## Data provided
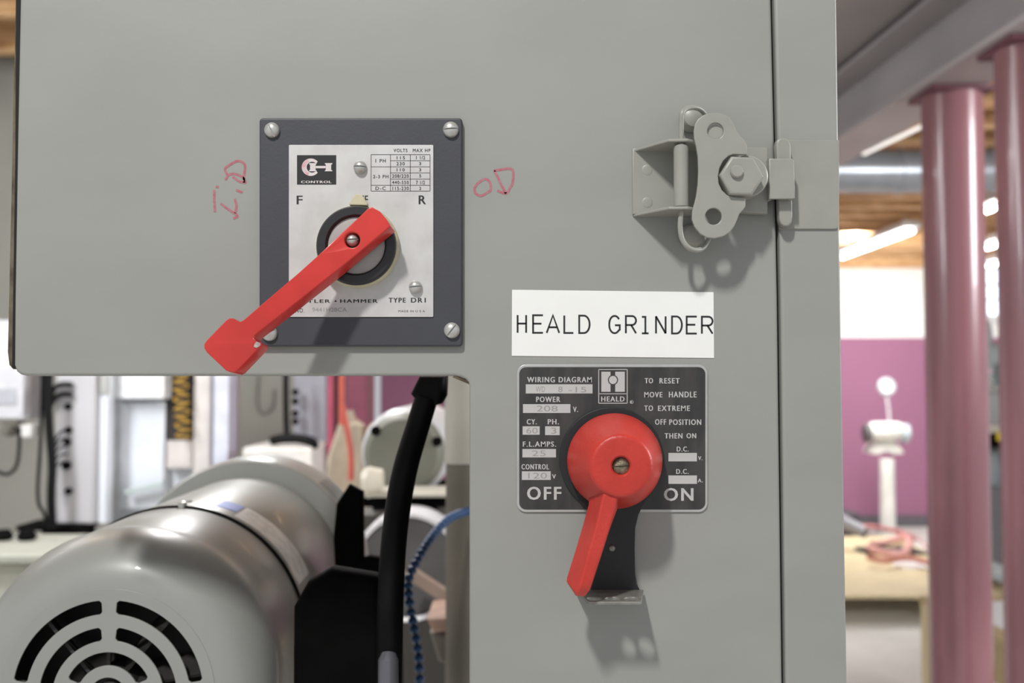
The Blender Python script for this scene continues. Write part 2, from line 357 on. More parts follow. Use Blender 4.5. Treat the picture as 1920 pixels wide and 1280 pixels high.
bm = new(); text(bm, 'F', *c1(396, 762), *c1(443, 835), yT, 0, 1, .5); obj('printed_word', bm, INK, npl, 0, recalc=False); bm = new(); text(bm, 'R', *c1(1442, 760), *c1(1500, 835), yT, 0, 1, .5); obj('printed_word', bm, INK, npl, 0, recalc=False); bm = new(); text(bm, 'OFF', *c1(884, 760), *c1(1004, 832), yT, 0, 1.1, .3); obj('printed_word', bm, INK, npl, 0, recalc=False)
for s, xa, ya, xb, yb, bo in (('CUTLER', 665, 595, 918, 618, .03), ('HAMMER', 990, 594, 1247, 618, .03), ('TYPE', 1325, 584, 1442, 616, .02), ('DR1', 1480, 584, 1580, 616, .02), ('NO.', 680, 656, 740, 686, 0), ('MADE IN U S A', 1392, 669, 1575, 683, 0)):
    bm = new(); text(bm, s, *c2(xa, ya), *c2(xb, yb), yT, 0, 1.2, .35 if bo else 0); obj('printed_word', bm, INK, npl, 0, recalc=False)
bm = new(); flat(bm, [c2(948, 612), c2(957, 598), c2(966, 612)], yT)
obj('printed_mark', bm, INK, npl, 0, recalc=False)
bm = new(); text(bm, '9441H28CA', *c2(795, 652), *c2(1035, 680), yT); obj('stamped_number', bm, INK2, npl, 0, recalc=False)
for px, py, r, a in ((509, 243, 14.5, 65), (845, 242, 15, -4), (847, 619, 15, -52), (504, 624, 15, -30)): screw('screw', px, py, r, -.0035, .0032, a, STEEL, dr)
for px, py, a in ((674.5, 312.5, 2), (778.5, 537.5, -6)): screw('nameplate_screw', px, py, 12.5, yN, .0036, a, STEEL, dr)
c = PX(672, 463, yN); s = .5/F
bm = new(); lathe(bm, [(77*s, 0), (77*s, -.003), (74*s, -.0045), (70*s, -.0055)], c, 64); obj('collar', bm, CREAM, dr)
yr = -.0125; c = PX(667, 459, yr); c.y = 0; s = (.5+yr)/F
bm = new(); lathe(bm, [(72*s, yN-.004), (75.5*s, yr+.003), (75*s, yr+.001), (72*s, yr), (58*s, yr), (55*s, yr+.0008), (54*s, yr+.004), (54*s, yN-.002)], c, 64, cap0=True, cap1=True); obj('dial_ring', bm, BLACKP, dr)
bm = new(); lathe(bm, [(55.5*s, yr+.0035), (54*s, yr+.0018), (45*s, yr+.0014), (.0001, yr+.0012)], c, 48, cap0=True, cap1=True); obj('dial_face', bm, DIAL, dr)
bm = new(); plate(bm, [[(655, 384), (655, 381), (665, 365), (668, 363.5), (675, 364), (679, 366), (689, 381), (689, 385)]], -.0100, .004, .0004); obj('pointer', bm, CREAM, dr)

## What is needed
Copy the listing over exactly, skipping the pictures it holds.

## Full answer
The Blender Python script for this scene continues. Write part 2, from line 357 on. More parts follow. Use Blender 4.5. Treat the picture as 1920 pixels wide and 1280 pixels high.
bm = new(); text(bm, 'F', *c1(396, 762), *c1(443, 835), yT, 0, 1, .5); obj('printed_word', bm, INK, npl, 0, recalc=False); bm = new(); text(bm, 'R', *c1(1442, 760), *c1(1500, 835), yT, 0, 1, .5); obj('printed_word', bm, INK, npl, 0, recalc=False); bm = new(); text(bm, 'OFF', *c1(884, 760), *c1(1004, 832), yT, 0, 1.1, .3); obj('printed_word', bm, INK, npl, 0, recalc=False)
for s, xa, ya, xb, yb, bo in (('CUTLER', 665, 595, 918, 618, .03), ('HAMMER', 990, 594, 1247, 618, .03), ('TYPE', 1325, 584, 1442, 616, .02), ('DR1', 1480, 584, 1580, 616, .02), ('NO.', 680, 656, 740, 686, 0), ('MADE IN U S A', 1392, 669, 1575, 683, 0)):
    bm = new(); text(bm, s, *c2(xa, ya), *c2(xb, yb), yT, 0, 1.2, .35 if bo else 0); obj('printed_word', bm, INK, npl, 0, recalc=False)
bm = new(); flat(bm, [c2(948, 612), c2(957, 598), c2(966, 612)], yT)
obj('printed_mark', bm, INK, npl, 0, recalc=False)
bm = new(); text(bm, '9441H28CA', *c2(795, 652), *c2(1035, 680), yT); obj('stamped_number', bm, INK2, npl, 0, recalc=False)
for px, py, r, a in ((509, 243, 14.5, 65), (845, 242, 15, -4), (847, 619, 15, -52), (504, 624, 15, -30)): screw('screw', px, py, r, -.0035, .0032, a, STEEL, dr)
for px, py, a in ((674.5, 312.5, 2), (778.5, 537.5, -6)): screw('nameplate_screw', px, py, 12.5, yN, .0036, a, STEEL, dr)
c = PX(672, 463, yN); s = .5/F
bm = new(); lathe(bm, [(77*s, 0), (77*s, -.003), (74*s, -.0045), (70*s, -.0055)], c, 64); obj('collar', bm, CREAM, dr)
yr = -.0125; c = PX(667, 459, yr); c.y = 0; s = (.5+yr)/F
bm = new(); lathe(bm, [(72*s, yN-.004), (75.5*s, yr+.003), (75*s, yr+.001), (72*s, yr), (58*s, yr), (55*s, yr+.0008), (54*s, yr+.004), (54*s, yN-.002)], c, 64, cap0=True, cap1=True); obj('dial_ring', bm, BLACKP, dr)
bm = new(); lathe(bm, [(55.5*s, yr+.0035), (54*s, yr+.0018), (45*s, yr+.0014), (.0001, yr+.0012)], c, 48, cap0=True, cap1=True); obj('dial_face', bm, DIAL, dr)
bm = new(); plate(bm, [[(655, 384), (655, 381), (665, 365), (668, 363.5), (675, 364), (679, 366), (689, 381), (689, 385)]], -.0100, .004, .0004); obj('pointer', bm, CREAM, dr)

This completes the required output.